In every case, you need a practice management system that can support them in the way they like to work and ensure that ‘all the sums add up’. Obviously you can’t expect the software to organise biscuits, but you can build in flexibility for many of the functions that dentists use. That’s the philosophy we’ve used in the development of Pearl Dental Software.

Knocking down barriers and creating flexibility

There are two basic approaches you can take when designing a piece of application software. You can make it very rigid and prescriptive in the way it works, setting out a standard work-flow for all to follow. Alternatively, you can make it flexible so that it is guided by the work-flow of the individual using it.

The first approach works brilliantly for applications requiring a standardised way of working, such as a call centre. It’s a brilliant way of reducing the cost of training and support – everyone gets the same training. It ensures everyone follows the same way of working, and therefore it is easy to figure out support issues. This is great for a low-skill workforce in a repetitive job.

The second approach allows skilled professionals the flexibility to work in their own style.

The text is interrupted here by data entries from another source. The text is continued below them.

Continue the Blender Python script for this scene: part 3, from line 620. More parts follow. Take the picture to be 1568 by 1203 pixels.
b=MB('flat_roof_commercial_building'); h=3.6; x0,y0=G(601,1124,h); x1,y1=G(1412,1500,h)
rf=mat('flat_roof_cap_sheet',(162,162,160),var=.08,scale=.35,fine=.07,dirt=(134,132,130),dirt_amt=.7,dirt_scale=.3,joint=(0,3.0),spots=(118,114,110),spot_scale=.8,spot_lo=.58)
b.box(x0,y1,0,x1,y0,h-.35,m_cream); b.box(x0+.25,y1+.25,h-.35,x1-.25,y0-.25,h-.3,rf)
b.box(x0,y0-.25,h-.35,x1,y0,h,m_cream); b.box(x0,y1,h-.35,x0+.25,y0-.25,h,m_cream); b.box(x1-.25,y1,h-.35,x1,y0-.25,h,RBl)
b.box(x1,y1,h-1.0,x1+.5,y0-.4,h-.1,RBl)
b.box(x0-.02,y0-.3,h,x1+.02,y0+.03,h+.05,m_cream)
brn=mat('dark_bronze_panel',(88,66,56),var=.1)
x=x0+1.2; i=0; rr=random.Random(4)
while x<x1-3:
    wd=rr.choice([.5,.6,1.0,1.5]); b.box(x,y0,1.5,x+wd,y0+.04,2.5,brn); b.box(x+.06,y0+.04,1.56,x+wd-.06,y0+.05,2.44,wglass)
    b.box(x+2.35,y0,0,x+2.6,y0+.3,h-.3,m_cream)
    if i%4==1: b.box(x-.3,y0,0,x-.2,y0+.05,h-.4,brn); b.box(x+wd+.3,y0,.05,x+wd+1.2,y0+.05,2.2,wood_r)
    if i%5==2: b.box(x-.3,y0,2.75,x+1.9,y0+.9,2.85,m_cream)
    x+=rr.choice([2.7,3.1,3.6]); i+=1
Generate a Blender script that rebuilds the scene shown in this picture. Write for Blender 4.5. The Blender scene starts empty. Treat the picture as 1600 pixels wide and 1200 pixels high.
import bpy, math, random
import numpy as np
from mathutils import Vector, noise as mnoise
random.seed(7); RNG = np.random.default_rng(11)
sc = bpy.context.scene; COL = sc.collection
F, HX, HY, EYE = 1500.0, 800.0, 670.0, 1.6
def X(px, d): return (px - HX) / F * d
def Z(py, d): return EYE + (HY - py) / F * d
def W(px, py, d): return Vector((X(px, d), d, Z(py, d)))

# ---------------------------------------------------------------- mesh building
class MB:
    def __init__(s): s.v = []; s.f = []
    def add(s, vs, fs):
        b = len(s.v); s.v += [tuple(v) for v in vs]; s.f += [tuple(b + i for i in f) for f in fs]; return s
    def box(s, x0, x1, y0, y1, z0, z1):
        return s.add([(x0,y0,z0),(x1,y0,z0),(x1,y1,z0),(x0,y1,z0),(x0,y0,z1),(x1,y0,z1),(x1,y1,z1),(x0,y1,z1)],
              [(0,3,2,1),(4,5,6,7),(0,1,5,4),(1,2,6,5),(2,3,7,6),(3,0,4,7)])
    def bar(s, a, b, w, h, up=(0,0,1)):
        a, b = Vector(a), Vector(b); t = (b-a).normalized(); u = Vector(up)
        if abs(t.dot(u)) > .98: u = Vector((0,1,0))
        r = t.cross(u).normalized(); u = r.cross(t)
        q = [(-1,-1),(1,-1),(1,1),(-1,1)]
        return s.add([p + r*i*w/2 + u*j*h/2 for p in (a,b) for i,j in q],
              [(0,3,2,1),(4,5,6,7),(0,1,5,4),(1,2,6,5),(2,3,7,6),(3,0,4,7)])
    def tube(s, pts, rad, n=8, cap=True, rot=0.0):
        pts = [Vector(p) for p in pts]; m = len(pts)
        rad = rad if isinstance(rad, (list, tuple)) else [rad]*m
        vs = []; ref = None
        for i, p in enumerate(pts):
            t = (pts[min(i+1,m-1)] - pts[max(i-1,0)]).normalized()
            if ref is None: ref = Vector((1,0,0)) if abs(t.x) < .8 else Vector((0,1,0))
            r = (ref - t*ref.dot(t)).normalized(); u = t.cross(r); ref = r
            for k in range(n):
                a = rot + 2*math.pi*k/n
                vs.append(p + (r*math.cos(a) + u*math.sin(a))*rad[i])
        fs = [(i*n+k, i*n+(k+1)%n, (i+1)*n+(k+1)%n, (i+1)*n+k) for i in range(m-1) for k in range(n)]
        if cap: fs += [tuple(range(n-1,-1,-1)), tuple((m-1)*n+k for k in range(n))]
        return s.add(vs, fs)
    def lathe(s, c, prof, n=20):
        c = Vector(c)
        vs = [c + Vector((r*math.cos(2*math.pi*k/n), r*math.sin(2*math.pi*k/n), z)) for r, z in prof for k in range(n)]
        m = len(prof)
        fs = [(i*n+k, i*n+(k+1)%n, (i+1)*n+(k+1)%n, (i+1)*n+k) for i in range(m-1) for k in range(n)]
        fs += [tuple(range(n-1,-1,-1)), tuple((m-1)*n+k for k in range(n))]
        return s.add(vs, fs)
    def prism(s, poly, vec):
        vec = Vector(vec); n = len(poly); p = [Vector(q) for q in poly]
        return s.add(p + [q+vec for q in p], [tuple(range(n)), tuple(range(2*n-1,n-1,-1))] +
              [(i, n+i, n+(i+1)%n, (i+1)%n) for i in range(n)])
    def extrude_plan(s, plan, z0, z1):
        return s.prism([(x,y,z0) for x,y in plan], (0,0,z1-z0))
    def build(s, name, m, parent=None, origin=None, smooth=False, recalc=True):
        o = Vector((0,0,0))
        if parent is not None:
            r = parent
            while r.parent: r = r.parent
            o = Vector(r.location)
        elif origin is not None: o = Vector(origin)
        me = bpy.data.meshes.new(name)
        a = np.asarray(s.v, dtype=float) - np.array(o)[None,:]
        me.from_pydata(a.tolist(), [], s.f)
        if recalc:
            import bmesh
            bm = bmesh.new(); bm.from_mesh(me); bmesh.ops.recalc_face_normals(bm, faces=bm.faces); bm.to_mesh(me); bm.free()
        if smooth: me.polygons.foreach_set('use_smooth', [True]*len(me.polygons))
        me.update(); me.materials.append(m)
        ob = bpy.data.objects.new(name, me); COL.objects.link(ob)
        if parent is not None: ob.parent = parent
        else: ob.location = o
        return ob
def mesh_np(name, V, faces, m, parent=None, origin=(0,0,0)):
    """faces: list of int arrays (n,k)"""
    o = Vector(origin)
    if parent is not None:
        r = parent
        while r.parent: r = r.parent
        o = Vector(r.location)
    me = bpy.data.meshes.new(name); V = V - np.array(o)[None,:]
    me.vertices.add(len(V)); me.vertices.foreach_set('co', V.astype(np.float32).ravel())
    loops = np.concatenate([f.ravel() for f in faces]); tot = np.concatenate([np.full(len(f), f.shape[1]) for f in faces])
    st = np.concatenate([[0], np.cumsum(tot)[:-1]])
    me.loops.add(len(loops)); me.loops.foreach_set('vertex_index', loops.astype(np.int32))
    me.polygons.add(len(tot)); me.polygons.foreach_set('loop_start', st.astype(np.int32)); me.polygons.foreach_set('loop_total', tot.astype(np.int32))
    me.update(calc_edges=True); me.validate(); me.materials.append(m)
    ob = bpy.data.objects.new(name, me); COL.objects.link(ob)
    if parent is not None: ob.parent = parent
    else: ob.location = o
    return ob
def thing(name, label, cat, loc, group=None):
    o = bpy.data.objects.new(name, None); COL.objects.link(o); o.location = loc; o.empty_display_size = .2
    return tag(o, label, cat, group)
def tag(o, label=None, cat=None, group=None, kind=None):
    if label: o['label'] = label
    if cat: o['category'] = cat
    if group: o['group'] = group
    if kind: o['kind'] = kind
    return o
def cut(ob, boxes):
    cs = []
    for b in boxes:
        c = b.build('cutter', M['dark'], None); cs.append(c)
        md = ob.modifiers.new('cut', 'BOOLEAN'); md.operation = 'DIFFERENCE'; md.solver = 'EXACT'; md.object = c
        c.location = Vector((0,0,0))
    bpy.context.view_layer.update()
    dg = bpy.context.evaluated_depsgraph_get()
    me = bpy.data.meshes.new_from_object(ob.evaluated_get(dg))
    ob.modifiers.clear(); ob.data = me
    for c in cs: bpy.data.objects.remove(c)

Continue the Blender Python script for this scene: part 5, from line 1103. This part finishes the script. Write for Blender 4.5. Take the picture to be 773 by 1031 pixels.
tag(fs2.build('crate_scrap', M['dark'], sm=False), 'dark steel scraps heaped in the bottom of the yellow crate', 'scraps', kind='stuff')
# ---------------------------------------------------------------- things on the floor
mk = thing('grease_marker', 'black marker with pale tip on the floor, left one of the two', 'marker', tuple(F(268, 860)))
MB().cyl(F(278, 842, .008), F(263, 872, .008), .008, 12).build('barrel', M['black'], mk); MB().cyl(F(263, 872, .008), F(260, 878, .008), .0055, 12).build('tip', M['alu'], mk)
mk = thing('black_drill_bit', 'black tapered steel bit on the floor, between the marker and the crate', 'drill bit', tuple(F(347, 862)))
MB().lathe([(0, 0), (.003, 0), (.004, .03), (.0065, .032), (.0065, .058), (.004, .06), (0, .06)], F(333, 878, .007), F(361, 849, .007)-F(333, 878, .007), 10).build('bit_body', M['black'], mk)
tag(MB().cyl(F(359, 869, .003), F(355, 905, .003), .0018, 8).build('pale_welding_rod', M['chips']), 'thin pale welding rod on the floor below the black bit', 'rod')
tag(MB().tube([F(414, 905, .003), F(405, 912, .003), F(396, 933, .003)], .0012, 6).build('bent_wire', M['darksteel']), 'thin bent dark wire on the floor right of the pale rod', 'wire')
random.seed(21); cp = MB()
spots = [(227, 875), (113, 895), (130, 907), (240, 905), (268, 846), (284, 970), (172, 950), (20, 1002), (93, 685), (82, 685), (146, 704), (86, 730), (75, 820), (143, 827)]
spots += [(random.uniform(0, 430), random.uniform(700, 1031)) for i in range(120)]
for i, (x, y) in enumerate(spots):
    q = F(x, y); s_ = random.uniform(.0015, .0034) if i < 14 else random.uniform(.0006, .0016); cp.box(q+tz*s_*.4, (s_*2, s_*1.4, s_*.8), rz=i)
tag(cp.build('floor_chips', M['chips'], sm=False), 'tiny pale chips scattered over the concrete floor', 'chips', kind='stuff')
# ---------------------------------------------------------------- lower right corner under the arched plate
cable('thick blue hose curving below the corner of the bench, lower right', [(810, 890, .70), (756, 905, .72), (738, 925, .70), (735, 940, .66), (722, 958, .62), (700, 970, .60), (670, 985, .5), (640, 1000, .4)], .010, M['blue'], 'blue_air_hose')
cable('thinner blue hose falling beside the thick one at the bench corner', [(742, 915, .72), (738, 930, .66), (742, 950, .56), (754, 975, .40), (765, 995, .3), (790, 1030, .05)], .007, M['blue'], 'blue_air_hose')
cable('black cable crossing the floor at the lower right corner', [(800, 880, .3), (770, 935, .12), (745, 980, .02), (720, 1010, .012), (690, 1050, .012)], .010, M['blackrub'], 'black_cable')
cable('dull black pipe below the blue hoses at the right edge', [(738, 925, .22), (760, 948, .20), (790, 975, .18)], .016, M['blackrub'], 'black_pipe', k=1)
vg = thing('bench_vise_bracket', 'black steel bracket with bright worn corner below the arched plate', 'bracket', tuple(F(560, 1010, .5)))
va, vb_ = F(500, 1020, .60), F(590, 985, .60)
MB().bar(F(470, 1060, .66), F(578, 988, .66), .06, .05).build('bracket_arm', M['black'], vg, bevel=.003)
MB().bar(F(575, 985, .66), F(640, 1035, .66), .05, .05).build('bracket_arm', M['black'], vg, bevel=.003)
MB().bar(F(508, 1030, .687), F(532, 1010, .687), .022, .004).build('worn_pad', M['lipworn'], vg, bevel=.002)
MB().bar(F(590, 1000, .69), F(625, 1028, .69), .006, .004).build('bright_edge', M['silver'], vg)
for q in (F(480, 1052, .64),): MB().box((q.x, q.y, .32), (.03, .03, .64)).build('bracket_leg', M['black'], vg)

This is important because it means that the software serves the individual and supports their methods. They stay in their comfort zone and that reduces stress and thus reduces mistakes. In truth, this also reduces training, though not that training directly related to the software. If you have a dentist trained in Romania and another trained in Reading, then they’re going to do things slightly differently. You need a system that manages those differences, not one that prevents them.

We believe that most of the functions of a practice management system should follow that second approach. Pearl is therefore highly configurable to meet the needs of the practice. And wherever possible it’s also flexible enough for key functions to be used the way the individual dentist (or nurse) wants to use it.

So what is the best way to report UDAs?

Actually, it’s the way that works for that individual dentist. If the routine is to send the claim as soon as it’s closed then do it that way. If you want to do it at the end of the week, that’s fine too. So long as it’s completed within the NHS reporting period, who cares? Certainly not us, and that’s why Pearl supports every way of reporting a dentist can imagine whilst ensuring regulatory and procedural compliance in the background.